══ DATA LINES ══

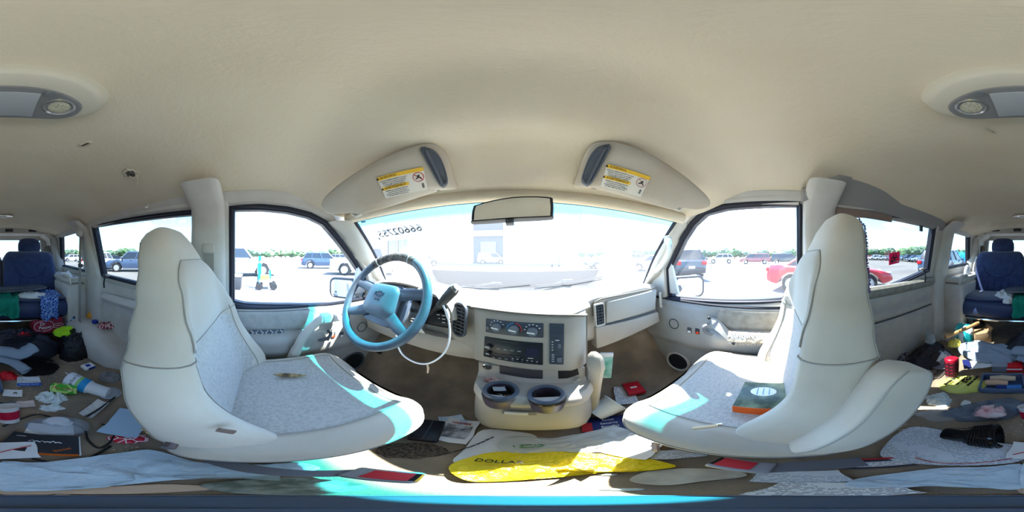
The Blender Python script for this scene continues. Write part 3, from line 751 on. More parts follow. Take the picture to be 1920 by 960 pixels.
# vents
vent_m = mat('vent_dark', (30, 32, 36), .5); slat_m = mat('vent_slat', (74, 76, 80), .4)
def vent(px, py, ypl, w, h, yaw, n, name='air_vent', rad=.02, m=slat_m):
    p = at_y(px, py, ypl); X = Vector((math.cos(yaw), math.sin(yaw), 0)); M = frame(p, X, (0, .08, 1))
    g = G(); g.prism(rrect(w, h, rad), .012, M @ Matrix.Translation((0, 0, -.006)), hole=[[(x, y) for x, y in rrect(w*.84, h*.88, rad*.7)]]); v = g.build(name, dash_dark if m is slat_m else trim_beige, T, bevel=.0015)
    g = G(); g.prism(rrect(w*.86, h*.9, rad*.7), .002, M @ Matrix.Translation((0, 0, -.004))); g.build('vent_cavity', vent_m, v)
    for i in range(n):
        yy = h*.40*(2*(i+.5)/n-1); g = G(); ww = w*.8*(1 if abs(yy) < h*.3 else .85)
        g.box(M @ Vector((0, yy, .003)), (ww, .010, .0022), R=M.to_3x3() @ Matrix.Rotation(.5, 3, 'X') @ Matrix.Rotation(PI/2*0, 3, 'X')); g.build('vent_slat', m, v, smooth=0)
    for xx in (-.2, .2):
        g = G(); g.box(M @ Vector((xx*w, 0, .004)), (.003, h*.8, .003), R=M.to_3x3()); g.build('vent_divider', m, v, smooth=0)
    return v
vent(862, 600, .535, .066, .135, -.5, 8, rad=.028)
vent(1124, 590, .555, .046, .098, .15, 6, m=mat('vent_slat_grey', (60, 64, 70), .5), rad=.008)
vent(1239, 562, .565, .030, .088, .55, 7, m=mat('vent_slat_grey', (60, 64, 70), .5), rad=.008)
vent(699, 551, .56, .045, .09, -.5, 7, rad=.012)
# glove box lid and lower panel
def quad_panel(name, pxs, ypl, d, m, par, bevel=.004, yaw=0):
    pts = [at_pl(a, b, (yaw, 1, 0), ypl) for a, b in pxs]
    g = G(); a = [g.v(p) for p in pts]; b = [g.v(p+Vector((0, d, 0))) for p in pts]; g.face(a); g.face(b[::-1]); n = len(a)
    for i in range(n): g.face((a[i], a[(i+1) % n], b[(i+1) % n], b[i]))
    return g.build(name, m, par, bevel=bevel, smooth=30)
gb = quad_panel('glove_box_lid', [(1138, 566), (1232, 543), (1229, 580), (1137, 607)], .566, .03, mat('glove_lid_plastic', (168, 166, 160), .45), T, .006)
g = G(); g.tube([at_y(1137, 609, .569), at_y(1232, 581, .569)], .003, 6); g.build('lid_gap', dash_dark, T)
g = G(); g.tube(spline([at_y(1112, 592, .57), at_y(1113, 572, .57), at_y(1122, 563, .568), at_y(1150, 556, .568), at_y(1232, 539, .568)], 5), .0035, 6); g.build('lid_lip_line', mat('panel_gap', (110, 104, 96), .8), T)  # thin darker tube following the lip above the glove box lid
quad_panel('lower_glove_panel', [(1117, 614), (1235, 585), (1238, 603), (1200, 622), (1119, 655)], .562, .05, dash_pl, T, .008)
# center stack, turned a little to the driver
def sface(x): return .500-.28*x
g = G(); rings = []
for zz, k in ((-.178, .016), (-.186, .004), (-.198, .0), (-.30, .0), (-.402, .0), (-.412, .004), (-.418, .012)):
    sec = [(-.155, .62), (-.150, sface(-.14)+.03)]
    for i in range(9): x = lerp(-.135, .165, i/8); sec.append((x, sface(x)+k))
    sec += [(.195, sface(.165)+.008+k), (.222, .478+k), (.238, .515+k), (.245, .62)]
    rings.append([(x, y, zz) for x, y in sec])
g.loft(rings); stack = g.build('center_stack', dash_pl, T, smooth=50)
g = G(); g.tube(spline([(-.150, .548, -.19), (-.135, sface(-.135)-.002, -.181), (0, sface(0)-.001, -.181), (.15, sface(.15)-.001, -.183), (.205, .458, -.192), (.232, .495, -.21), (.240, .515, -.27), (.240, .515, -.40)], 6), .0042, 6); g.build('stack_gap', mat('panel_gap', (110, 104, 96), .8), T)
# cover lip rolling down from the dash top
g = G(); rings = []
for k in range(22):
    x = lerp(-.17, .25, k/21); yb = sface(min(x, .17)) + (0 if x < .17 else (x-.17)*.6) ; 
    rings.append([(x, .60, -.168), (x, yb+.04, -.1665), (x, yb+.012, -.170), (x, yb+.001, -.179), (x, yb+.006, -.187), (x, .60, -.19)])
g.loft(rings); g.build('dash_top_lip', dash_pl, T, smooth=70)
def spt(px, py, d=0.0): p = at_pl(px, py, (.28, 1, 0), .500); return p - Vector((.28, 1, 0)).normalized()*d
def stack_panel(name, pxs, m, d=.004, par=None):
    pts = [spt(a, b, -.002) for a, b in pxs]; n_ = -Vector((.28, 1, 0)).normalized()
    g = G(); a = [g.v(p) for p in pts]; b = [g.v(p+n_*(d+.002)) for p in pts]; g.face(a[::-1]); g.face(b); k = len(a)
    for i in range(k): g.face((a[i], a[(i+1) % k], b[(i+1) % k], b[i]))
    return g.build(name, m, par or T, bevel=.0025, smooth=30)
panel_m = mat('control_panel_grey', (62, 70, 82), .4); radio_m = mat('radio_black', (34, 35, 42), .35)
cp = stack_panel('climate_panel', [(912, 597), (1019, 606), (1019, 633), (911, 622)], panel_m)
rd = stack_panel('car_radio', [(909, 630), (1018, 643), (1018, 684), (907, 667)], radio_m)
sp = stack_panel('side_switch_panel', [(1030, 606), (1058, 607), (1057, 683), (1030, 682)], panel_m)
NS = -Vector((.28, 1, 0)).normalized(); XS = Vector((1, -.28, 0)).normalized()
def knob(px, py, r, par, m=mat('knob_grey', (104, 110, 118), .4), h=.014, line=True):
    M = frame(spt(px, py, .004), XS, (0, 0, 1)); g = G(); g.lathe([(r*1.0, 0), (r, h*.6), (r*.85, h), (0, h)], 20, M); k = g.build('knob', m, par)
    if line: g = G(); g.box(M @ Vector((-r*.2, -r*.05, h)), (r*1.5, r*.28, .004), R=M.to_3x3() @ Matrix.Rotation(-.1, 3, 'Z')); g.build('knob_grip', white_pl, k, smooth=0)
for px, py in ((933, 612), (965, 616), (999, 620)): knob(px, py, .0155, cp)
knob(916, 614, .007, cp, h=.004, line=False)
for px, py, col, a0, a1 in ((965, 616, (200, 60, 70), 80, -20), (965, 616, (70, 140, 190), 190, 95)):
    M = frame(spt(px, py, .0045), XS, (0, 0, 1)); g = G(); g.tube([M @ Vector((.022*math.cos(math.radians(lerp(a0, a1, k/10))), .022*math.sin(math.radians(lerp(a0, a1, k/10))), 0)) for k in range(11)], .0018, 5)
    g.build('temperature_arc', mat('arc_%d' % col[0], col, .5), cp)
for cx, cy, rr in ((933, 612, .023), (999, 620, .024)):
    M = frame(spt(cx, cy, .0045), XS, (0, 0, 1))
    for k in range(6):
        a = math.radians(30+28*k); g = G(); g.box(M @ Vector((rr*math.cos(a), rr*math.sin(a), 0)), (.005, .003, .0006), R=M.to_3x3()); g.build('dial_mark', white_ink, cp, smooth=0)
def mark(px, py, w, h, m, par, d=.0045, nm='print_mark'):
    M = frame(spt(px, py, d), XS, (0, 0, 1)); g = G(); g.box(M @ Vector((0, 0, 0)), (w, h, .001), R=M.to_3x3()); return g.build(nm, m, par, smooth=0)
grey_ink = mat('grey_ink', (150, 156, 164), .6)
mark(952, 640, .074, .006, black_pl, rd, nm='cd_slot')
mark(998, 660, .038, .034, mat('radio_screen', (44, 46, 66), .12), rd, nm='display')
for i in range(4):
    mark(935+13*i, 653+1.6*i, .010, .003, grey_ink, rd); mark(932+13*i, 663+1.4*i, .016, .0035, dash_dark, rd, .006, 'radio_button'); mark(926+12*i, 669+1.6*i, .010, .0025, grey_ink, rd)
for i in range(6): mark(962+9*i, 674.5+1.2*i, .008, .004, dash_dark, rd, .006, 'radio_button'); mark(962+9*i, 671+1.2*i, .005, .0018, white_ink, rd)
knob(918, 648, .0105, rd, radio_m, .010); knob(918, 660, .0075, rd, black_pl, .010)
mark(995, 670.5, .016, .002, white_ink, rd)
mark(1044, 619, .036, .030, mat('blank_plate', (58, 66, 78), .35), sp, nm='blank_plate'); mark(1049, 647, .009, .018, mat('knob_grey', (104, 110, 118), .4), sp, .007, 'dimmer_wheel'); mark(1049, 673, .014, .022, mat('knob_grey', (104, 110, 118), .4), sp, .007, 'rocker_switch')
for k in range(4): mark(1036, 640+5*k, .004, .0025, white_ink, sp); mark(1037, 664+4*k, .007, .002, white_ink, sp)
mark(1045, 637, .012, .0025, white_ink, sp)
for k in range(2): g = G(); g.box(at_y(1044, 633+26*k, .4) if False else spt(1044, 633+25*k, .0046), (.036, .001, .001)); g.build('panel_seam', black_pl, sp, smooth=0)
# ---- engine cover console below the stack
E_ = thing('engine_cover_console', 'pale grey engine cover console with two cup holders and a drawer', 'console', (.05, .6, FLOOR))
def cfront(x): return .395-.12*x
def csec(k, back=.70, rx=.06):
    """outline in x/y at one height; k = how far back the front stands"""
    xs = [lerp(-.118, .215, i/12) for i in range(13)]; out = [(-.125, back)]
    for x in xs:
        e = max(0, (-.06-x)/.058) if x < -.06 else max(0, (x-.135)/.08); out.append((x, cfront(x)+k+.055*e**2.2))
    return out + [(.222, back)]
g = G(); rings = []
for z, k in ((FLOOR+.01, .12), (-.77, .07), (-.755, .03), (-.73, .008), (-.68, .0), (-.60, .002), (-.545, .012), (-.520, .018)): rings.append([(x, y, z) for x, y in csec(k)])
g.loft(rings); body = g.build('console_body', dash_pl, E_, smooth=60)
CUPS = [(at_z(939, 731, -.470), .047), (at_z(1024, 739, -.470), .046)]
g = G(); rings = []
for z, k in ((-.535, .012), (-.525, -.004), (-.500, -.012), (-.480, -.006), (-.472, .008)): rings.append([(x, y, z) for x, y in csec(k, .56)])
g.loft(rings, cap=False)
loops = [[(x, y) for x, y, z in rings[-1]]] + [[(c.x+r*.86*math.cos(2*PI*k/28), c.y+r*.86*math.sin(2*PI*k/28)) for k in range(28)] for c, r in CUPS]
flat = [p for l in loops for p in l]; vv = [g.v((x, y, -.472)) for x, y in flat]
for tr_ in geometry.tessellate_polygon([[Vector((x, y, 0)) for x, y in l] for l in loops]): g.face([vv[i] for i in tr_])
shelf = g.build('cup_shelf', dash_pl, E_, smooth=60)
g = G(); g.tube([(x, y-.004, -.536+.010*math.sin(PI*i/14)) for i, (x, y) in enumerate(csec(.012)[1:-1])], .003, 6); g.build('drawer_gap', black_pl, E_)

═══

TASK OBJECTIVE: Go through the data and gather every line that holds "from".

COMPLETED EXERCISE:
The Blender Python script for this scene continues. Write part 3, from line 751 on. More parts follow. Take the picture to be 1920 by 960 pixels.
# cover lip rolling down from the dash top